Mobnas, Pilih Mikir Cara Bedjo Atau Tedjo?



Runing Text Trans 7 hari ini menulis besar-besar: “Wacana Mobil Nasional & Proton jadi perbincangan publik.” Menyikapi itu, saya sedang tak ingin latah untuk ikut memperbincangkannya. Saya lebih memilih untuk memikirkan. Tapi cara berpikirnya yang Bedjo (seperti dipopulerkan Alm Bob Sadino), bukan dengan cara yang Tedjo (sering dikonotasikan oleh media cetak, online, dan sosial sebagai: nggak jelas).


Yang saya pikirkan kira-kira begini: “Lah kok bisa ya, (anak-anak bangsa) kita yang sudah mampu bikin mobil yang berlipat-lipat kali canggihnya, tapi menggandeng negara yang baru kemarin jadi produsen. Konon lagi dengan pemasaran yang katanya masih melempem.”

Ada apa ini? Katanya ingin menonjolkan kemandirian bangsa. Katanya ingin berdiri di atas kaki sendiri, dalam segala hal, termasuk teknologi. Masak masih percaya sama si Jiran, yang baru saja menghina TKI kita. Kan aneh. Tapi sekali lagi, saya sedang tak ingin memperbincangkan.

Iseng-iseng saya coba membandingkan antara karya si Jiran dengan yang sudah dibuat para Maestro kita. Produk mereka ‘datar’. Biasa-biasa saja. Masih sama seperti yang kebanyakan diproduksi. Apalagi bahan bakar yang digunakan masih membutuhkan BBM.

Nah, kalau lalu melihat yang digarap Maestro mobil listrik kita? Seperti karya seni. Desain arsitektur yang bernilai tinggi.
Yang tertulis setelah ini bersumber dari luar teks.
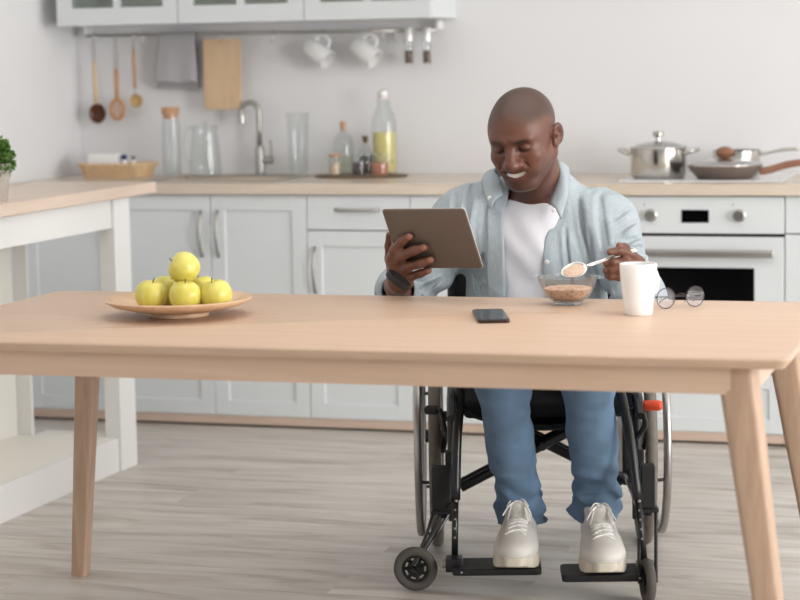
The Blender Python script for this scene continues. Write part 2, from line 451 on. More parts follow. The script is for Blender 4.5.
# ---------------------------------------------------------------- light
w = bpy.data.worlds.new('world'); scene.world = w; w.use_nodes = True
bg = w.node_tree.nodes['Background']; bg.inputs[0].default_value = (.93, .96, 1, 1); bg.inputs[1].default_value = .45
scene.cycles.transparent_max_bounces = 32
def area(name, loc, target, sx, sy, power, col=(1, 1, 1)):
    l = bpy.data.lights.new(name, 'AREA'); l.shape = 'RECTANGLE'; l.size = sx; l.size_y = sy; l.energy = power; l.color = col
    o = bpy.data.objects.new(name, l); COL.objects.link(o); o.location = loc
    o.rotation_euler = (Vector(target)-Vector(loc)).to_track_quat('-Z', 'Z').to_euler()
    return o
area('window_light', (XR-.05, 5.2, 1.4), (XR-1, 5.2, 1.36), 2.7, 2.05, 150, (1, .995, .985))
area('window_light', (XR-.05, 2.0, 1.4), (XR-1, 2.0, 1.36), 2.7, 2.05, 300, (1, .995, .985))
area('ceiling_light', (-1.2, 4.6, 2.66), (-1.2, 4.6, 0), 2.6, 2.6, 26, (1, .98, .96))
# ================================================================ small things
GM = MT['glass']
MT['light_wood'] = wood('pale_utensil_wood', (214, 186, 148), (226, 202, 168), (14, 14, 2), .5)
MT['amber_wood'] = wood('amber_utensil_wood', (190, 138, 92), (208, 160, 114), (14, 14, 2), .5)
MT['dark_wood'] = wood('dark_brown_wood', (82, 42, 24), (104, 56, 34), (8, 8, 3), .25)
MT['cork'] = plain('cork', (198, 154, 120), .8, noise=.15, nscale=120)
MT['string'] = plain('string', (150, 140, 126), .9)
MT['porcelain'] = plain('white_porcelain', (246, 246, 245), .22)
RY = 7.735      # rail axis
def onwall(x, y, Y=RY): return aY(x, y, Y)
rl, rr_ = onwall(86, 36), onwall(438, 30)
rail = thing('utensil_rail', 'long thin steel rail with white end brackets on the wall under the wall cabinet', 'rail', rl)
MB().cyl((0, 0, 0), tuple(rr_-rl), .0055, seg=12).build('bar', MT['steel'], rail, smooth=True)
for p in (Vector((0, 0, 0)), rr_-rl):
    MB().box((p.x-.007, p.y-.010, p.z+.004), (p.x+.007, YB-rl.y-.001, p.z+.036), .003, 2).build('bracket', MT['white'], rail)
def railz(x):
    t = (x-rl.x)/(rr_.x-rl.x); return rl.z+(rr_.z-rl.z)*t
def hook(px, label, drop=.05):
    x = onwall(px, 40).x; z = railz(x)
    h = thing('hook', label, 'hook', (x, RY, z))
    pts = [(0, .009, -.006), (0, .009, .002), (0, .006, .009), (0, 0, .0105), (0, -.007, .008), (0, -.0095, 0), (0, -.0095, -drop+.01), (0, -.012, -drop-.002), (0, -.018, -drop-.004), (0, -.0225, -drop+.004), (0, -.0235, -drop+.012)]
    mb = MB(); mb.tube(bez(pts, 4), .0017, 6)
    o = mb.build('wire', MT['steel'], h, smooth=True)
    # a one-piece thing: the wire itself is the hook
    o.parent = None; o.location = h.location; o.name = 'hook'
    tag(o, label, 'hook'); bpy.data.objects.remove(h)
    return Vector((x, RY-.018, z-drop-.004))
hs = {}
for px, lb in ((95, 'steel hook on the rail holding the dark brown ladle'), (117, 'steel hook on the rail holding the slotted wooden spoon'),
               (135, 'steel hook on the rail holding the small round spoon'), (143, 'empty steel hook between the small round spoon and the towel'),
               (222, 'steel hook on the rail holding the cutting board'), (273, 'empty steel hook between the cutting board and the hanging mugs'),
               (324, 'steel hook on the rail holding the left hanging mug'), (371, 'steel hook on the rail holding the right hanging mug'),
               (384, 'empty steel hook just right of the right hanging mug'), (397, 'empty steel hook just left of the hanging spice shakers')):
    hs[px] = hook(px, lb, .035 if px in (143, 273, 384, 397) else .022)
# --- hanging spoons
def hung(px, name, label, cat):
    p = hs[px]; return thing(name, label, cat, p), p
YU = -0.0
t, p = hung(95, 'ladle', 'dark brown ladle with pale wooden handle hanging first from left on the rail', 'ladle')
def zz(y): return onwall(100, y, RY-.018).z
MB().tube([(-.004, 0, zz(62)-p.z), (-.006, 0, zz(50)-p.z), (0, 0, .003), (.006, 0, zz(50)-p.z), (.004, 0, zz(62)-p.z)], .0015, 6).build('loop', MT['string'], t, smooth=True)
MB().tube([(0, 0, zz(60)-p.z), (.001, 0, zz(70)-p.z), (.003, 0, zz(90)-p.z), (.004, 0, zz(104)-p.z)], [.006, .0095, .010, .009], 12, flat=((1, 0, 0), 1, .55)).build('handle', MT['light_wood'], t, smooth=True)
lb_ = MB(); zc = zz(113.5)-p.z
prof = [(.001, -.012), (.020, -.011), (.033, -.004), (.038, .008), (.0365, .010), (.031, .000), (.018, -.006), (.001, -.0075)]
lb_.lathe(prof, 28, Matrix.Translation((.006, .012, zc)) @ Matrix.Rotation(PI/2, 4, 'X') @ Matrix.Rotation(0, 4, 'Z'), sx=.95, sy=1.04)
lb_.build('bowl', MT['dark_wood'], t, smooth=True)
t, p = hung(117, 'slotted_spoon', 'wooden spoon with oval slotted head hanging second from left on the rail', 'spoon')
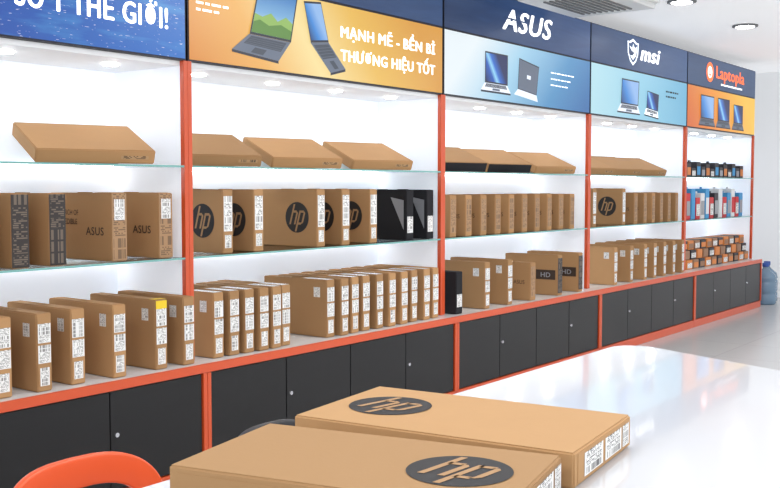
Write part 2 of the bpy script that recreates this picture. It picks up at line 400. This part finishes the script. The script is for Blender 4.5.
# ------------------------------------------------------------------ cartons
def carton_mesh(name,sx,sy,sz,mat,flap=True):
    bm=bmesh.new()
    bm_box(bm,-sx/2,sx/2,0,sy,0,sz,.004,2)
    if flap:
        bm_box(bm,-sx/2+.006,sx/2-.006,-.0012,.001,sz*.06,sz*.94,0)
        bm_box(bm,-sx/2+.006,sx/2-.006,sy*.05,sy*.95,sz-.001,sz+.0010,0)
        bm_box(bm,-.012,.012,sy*.42,sy*.60,sz,sz+.004,.0015)
    me=bpy.data.meshes.new(name); bm.to_mesh(me); bm.free(); me.materials.append(mat); return me
def hp_logo(cx,cy,r,place,ink,paper):
    vs=[];fs=[];mi=[]
    n=48
    for k in range(n):
        t=2*math.pi*k/n; vs.append(place(cx+r*math.cos(t),cy+r*math.sin(t),0))
    fs.append(tuple(range(n))); mi.append(0)
    def stroke(pts,w=.14):
        for (x0,y0),(x1,y1) in zip(pts[:-1],pts[1:]):
            if abs(x1-x0)<abs(y1-y0): q=[(x0-w/2,y0),(x0+w/2,y0),(x1+w/2,y1),(x1-w/2,y1)]
            else: q=[(x0,y0-w/2),(x0,y0+w/2),(x1,y1+w/2),(x1,y1-w/2)]
            i0=len(vs)
            for x,y in q:
                x=x+.30*y; vs.append(place(cx+r*x,cy+r*y,.0008))
            fs.append((i0,i0+1,i0+2,i0+3)); mi.append(1)
    stroke([(-.46,.86),(-.46,-.46)]); stroke([(-.46,.38),(-.14,.38),(-.06,.28),(-.06,-.46)])
    stroke([(.16,.45),(.16,-.92)]); stroke([(.16,.38),(.48,.38),(.56,.28),(.56,-.30),(.48,-.40),(.16,-.40)])
    return meshdata('logo',vs,fs,[ink,paper],mi=mi)
SPEC={}
def front_label(sx,sz,z0,z1,mat,wf=.8,x=0): 
    w=sx*wf/2
    return quad('label',[(x-w,-.0022,z0),(x+w,-.0022,z0),(x+w,-.0022,z1),(x-w,-.0022,z1)],mat)
def side_quad(sx,y0,y1,z0,z1,mat,n='sticker'):
    x=-sx/2-.0015
    return quad(n,[(x,y1,z0),(x,y0,z0),(x,y0,z1),(x,y1,z1)],mat)
def side_text(sx,s,mat,y,z,w,cap,bold=0,d=.0016):
    return text_mesh(s,mat,w,cap,(-sx/2-d,y,z),(0,-1,0),(0,0,1),bold)
DL,DH=.52,.345
def sp(name,**k): SPEC[name]=k
t=.078
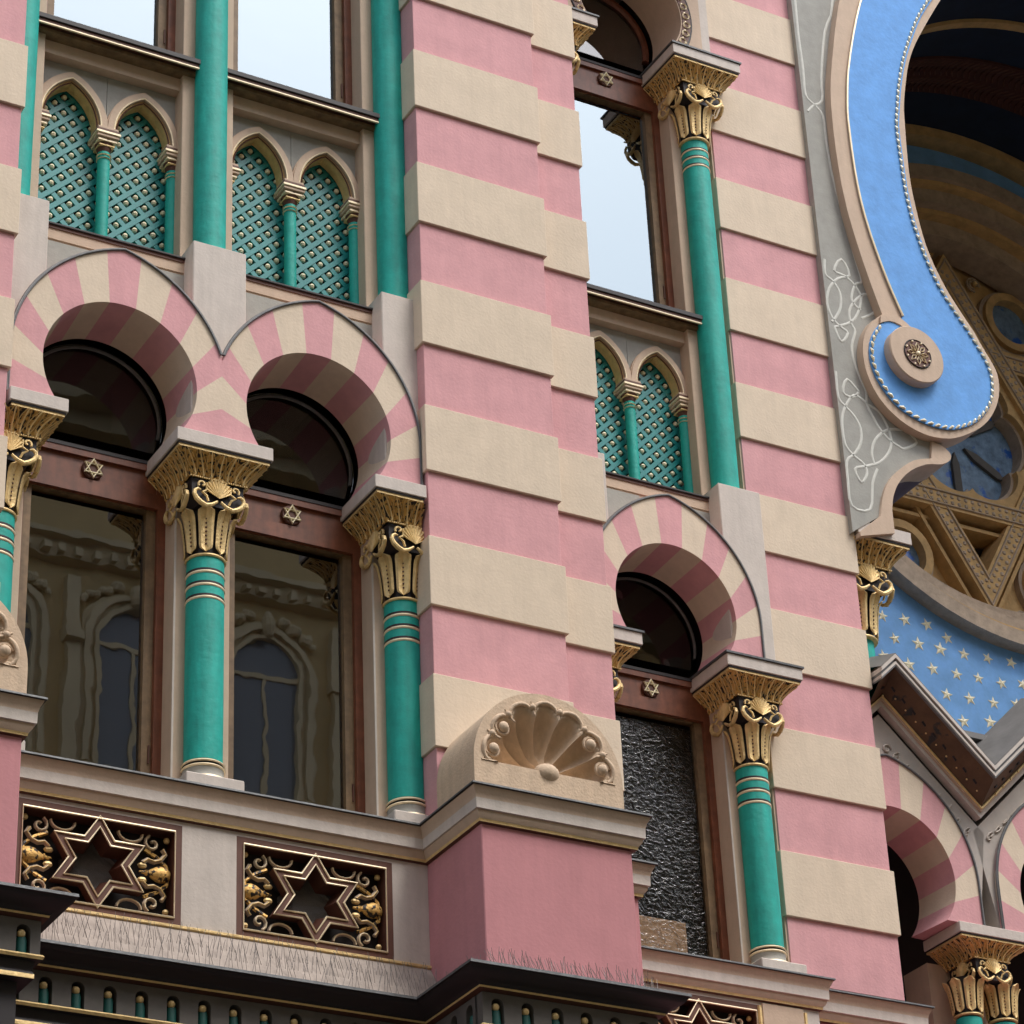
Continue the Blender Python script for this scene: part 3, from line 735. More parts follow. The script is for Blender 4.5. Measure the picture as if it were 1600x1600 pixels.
# ------------------------------------------------------------ dark street cornice with its niche frieze
def dkprof(z, o=.15):
    return [(-.05, z + .03, SLATE), (o, z, SLATE), (o + .003, z - .018, BLACK), (o - .01, z - .022, BLACK), (o - .03, z - .05, BLACK), (o - .09, z - .075, BLACK), (o - .115, z - .10, GOLD), (o - .118, z - .112, DKBROWN), (o - .14, z - .12, DKBROWN), (-.02, z - .125, DGREY)]
b = B(); path = [(-3.9, -.54), (-2.83 + .1, -.54), (-2.83 + .1, .13), (-.04, .13), (-.04, -.54), (1.15, -.54), (1.15, .3), (1.7, .3)]
b.sweep(path, dkprof(-7.68)); part('dark_cornice', b, BD, (0, 0, 0), label='almost black moulded cornice with grey lead top')
def subprof(z): return [(-.08, z, BLACK), (.012, z - .0, GOLD), (.02, z - .010, GOLD), (.012, z - .026, BLACK), (-.02, z - .03, BLACK), (-.03, z - .08, BLACK), (-.02, z - .10, GOLD), (-.02, z - .125, BLACK), (-.09, z - .13, BLACK), (-.09, z - .5, DGREY), (-.3, z - .5, DGREY)]
b = B(); b.sweep(path, subprof(-8.0)); part('dark_string_course', b, BD, (0, 0, 0))
def _bead(): b = B(); b.ball((0, 0, 0), .024, GOLD, 10); return b
def niche():
    b = B(); p, w, h = .19, .078, .195
    A = [(-p / 2, 0), (-p / 2, h), (p / 2, h), (p / 2, 0), (w / 2, 0)] + arcp(0, .125, w / 2, 0, PI, 10) + [(-w / 2, 0)]
    b.prism(A, 0, .07, DGREY); b.box(-p / 2, p / 2, .07, .09, 0, h, BLACK)
    return b
def pin():
    b = B(); b.lathe([(.031, 0), (.031, .075), (.026, .095), (0, .1)], mat_teal2, 14); return b
mat_teal2 = mat('dark_teal_paint', (.006, .10, .085), .5, var=.15)
fr = B(); fr.box(-2.7, -.05, .24, .4, -8.6, -7.7, DGREY); fr.box(.08, 1.1, -.42, .3, -8.6, -7.7, DGREY); fr.box(-3.9, -2.85, -.42, .3, -8.6, -7.7, DGREY)
fz = part('niche_frieze', fr, BD, (0, 0, 0))
segs = [(-2.73, .13, 0, -.04, 14), (-.04, -.54, 0, 1.15, 6), (-3.9, -.54, 0, -2.73, 6)]
for (xa, ya, _, xb, n) in segs:
    st = (xb - xa) / n; 
    for k in range(n):
        xx = xa + st * (k + .5)
        o = part('niche', niche, fz, (xx, ya, -8.0), key='niche'); o.scale.x = st / .19
        part('niche_pin', pin, fz, (xx, ya + .035, -7.995), key='pin'); part('niche_bead', lambda: _bead(), fz, (xx - .006, ya + .018, -7.885), key='bead')
for k in range(3):     # niches on the pier's left return
    o = part('niche', niche, fz, (-.04, .05 - .19 * k - .05, -8.0), key='niche', rot=-PI / 2)
    part('niche_pin', pin, fz, (-.005, .0 - .19 * k, -7.995), key='pin')

# ------------------------------------------------------------ cardboard behind the rippled pane
cb = B(); cb.box(-.215, .215, 0, .012, 0, .235, CARD)
o = part('cardboard_sheet', cb, None, (2.74, Y2 + .600, -6.275)); o['label'] = 'tan cardboard sheet propped behind the bottom of the rippled window pane'; o['category'] = 'cardboard'

# ------------------------------------------------------------ great arch: grey wall, blue scroll, recess
ring_left = [(5.01, 2.784), (4.84, 2.01), (4.78, 1.559), (4.775, 0.958), (4.814, 0.472), (4.904, 0.01), (4.984, -0.301), (5.046, -0.525)]
ring_scroll = [(4.926, -0.629), (4.849, -0.758), (4.805, -0.908), (4.798, -1.064), (4.824, -1.199), (4.889, -1.347), (4.999, -1.47), (5.152, -1.564), (5.328, -1.609), (5.478, -1.606), (5.645, -1.563), (5.859, -1.44), (6.01, -1.307), (6.122, -1.14), (6.183, -0.967), (6.189, -0.8), (6.141, -0.68), (6.072, -0.562)]
ring_inner = [(6.168, 3.211), (5.832, 2.633), (5.709, 2.351), (5.643, 2.114), (5.586, 1.847), (5.566, 1.652), (5.535, 1.07), (5.562, 0.673), (5.619, 0.311), (5.735, 0.005), (5.825, -0.158), (5.918, -0.3), (6.005, -0.429)]
blue_left = [(5.244, 2.87), (5.106, 2.423), (4.998, 1.981), (4.957, 1.702), (4.932, 1.438), (4.939, 0.844), (4.985, 0.426), (5.069, 0.06), (5.16, -0.249), (5.251, -0.491)]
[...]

Lekuk disetiap sudutnya mengundang decak kagum. Apalagi jika ditilik dari sumber energinya yang nihil bahan bakar fosil. Jelas ini suatu keunggulan.

Lantas? Kenapa (proyek mobil nasional ) ini tidak memprioritaskan karya anak bangsa? Yang salah satu perancangnya (Ricky Elson) sudah jauh-jauh ‘pulang kampung’, demi kemajuan IPTEK di tanah air? Sekali lagi, saya hanya sedang memikirkannya.

Saya hanya berharap. Toh seandainya tetap bergulir, akan ada kebijakan strategis yang mengedepankan kemandirian. Yang memaksimalkan potensi (putra-putri terbaik) bangsa sebagai aktor utamanya. Bukan sebaliknya.